Many people are passionate about motorcycling and protecting their two-wheeled ride with the right level of motorbike insurance is hugely important. Insurers need to take into account your personal information along with a number of other details when working out your quote for motorbike insurance, which is why they need to ask certain questions.

At Carole Nash, we want to help you better understand how your quote will be calculated, along with what could influence the cost of your motorcycle insurance premium, by looking at the main areas insurers look at.

Getting motorbike insurance with us is as straightforward as possible, if you’re looking for a quote then get in touch with us today on 0800 804 7952.

 

Age is Important

How old you are can definitely affect the cost of your motorbike insurance and no matter how safe a rider you are, age statistics may be against you. Statistics show that younger riders, aged between 17 and 25, are far more likely to be involved in an accident on the road and to make an insurance claim. The younger you are, the higher the calculated risk for insurance and unfortunately the higher your premium will be compared to older more experienced riders.

 

Where You Live

Where you and your motorbike reside is a major factor in determining your motorcycle insurance premium. If you happen to live in a busy, built-up area where there’s lots of traffic, then you’ll be considered more at risk than someone who lives in quiet rural area.

Remember, you need to give insurers the correct address details of the place that you spend most of your time at. If you have more than one address where you reside please make sure you disclose his information.

 

Your Motorbike Use

How often you use your motorbike and what you use it for will need to be accurately disclosed in order to calculate any insurance quote.

There are a few general categories for determining how you use your bike:

  • Social and domestic – such as summer days out, visiting family and friends at weekends, or going to the shops.
  • Commuting – using your bike to travel back and forth to one fixed place of work, which also includes parking at railway stations.
  • Business use – using your bike in direct connection with your job, such as travelling to more than one location for work.
  • Commercial use – using your bike for occupations such as delivery services and door-to-door sales.

 

You may fall into one or more of these categories, such as using your motorbike for commuting and social purposes, so please let us know.

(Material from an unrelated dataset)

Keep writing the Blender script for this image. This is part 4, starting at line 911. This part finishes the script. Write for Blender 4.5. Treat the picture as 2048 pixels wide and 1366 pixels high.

More miles equals a higher risk for insurers, as the chances of you having to make a claim on your motorcycle insurance increases, especially if you commute during busy periods.

 

Your Motorbike History

Your riding history, along with the amount of times you’ve claimed on your motorbike insurance in the past needs to be taken into account.

If you haven’t made any claims on your insurance in the last five years, then you’ll be entitled to a No Claims Discount, which is calculated on the number of years that you’ve been riding claim fee (This does not include vintage policies). As expected the more years you have with no claims the better, as you’ll be considered a lower risk to insurers.

You’ll need to disclose any previous claims that you’ve made in the past five years to your insurer, even if the claims were on a different vehicle. This also applies to any motoring (or other) convictions that you have, or any that are currently pending.

Having riding endorsements on your licence, such as for speeding, will also likely push up the premium of your motorbike insurance quote. It sounds obvious, but the cleaner your licence and the more years no claims you have, the better insurance quotes you’ll get.

 

Insurance Excess

When getting a quote for your motorbike insurance, insurers will ask you about your voluntary excess, as this can also determine the final premium of the quote.

Typically the higher you set your voluntary excess, the lower your actual insurance premium will be. This is because you’ll be considered less likely to claim if you set your voluntary excess at a higher amount, and if you do claim, your insurer will get to pay out less as the excess will make up a larger portion of the payout.

Keep in mind that in the event of a claim you’ll also have to pay the compulsory excess, which will be outlined in your policy, as well as the voluntary excess.

 

Having Strong Security

The more safe and secure your motorbike is overnight the better when it comes to insurance, as the harder it is for thiefs to get their hands on your two-wheeler, the lower your motorbike insurance premium will tend to be.

Keeping your bike locked in a garage and secured with insurer approved anti-theft measures, like ground anchors, trackers, immobilisers and other approved devices will help you to get better quotes for insurance.  

If you can’t keep the bike in a garage, it’s recommended to keep it covered, in a well-lit area, off the street as much as possible.

 

The type of insurance cover you want

Lastly, the type of motorbike insurance cover you’re looking for will of course have an impact on your premium calculation.

Comprehensive cover offers all the benefits of the other cover options, but also includes full cover for damage to you and your bike, even when an accident is deemed your fault. The more cover you want the higher your premiums will be, in most cases.  

If all you need is Third-party only, which is limited to covering accidents that are your fault and will only include damage to other people, property and vehicles, then you’ll be looking at a lower insurance cost. Third-party, fire and theft is also generally going to cheaper, as this offers the same limited cover except if your bike is stolen or damaged by fire you’ll still be covered.

Checking different quotes for various levels of cover will help you to find the motorbike insurance policy that’s right for you.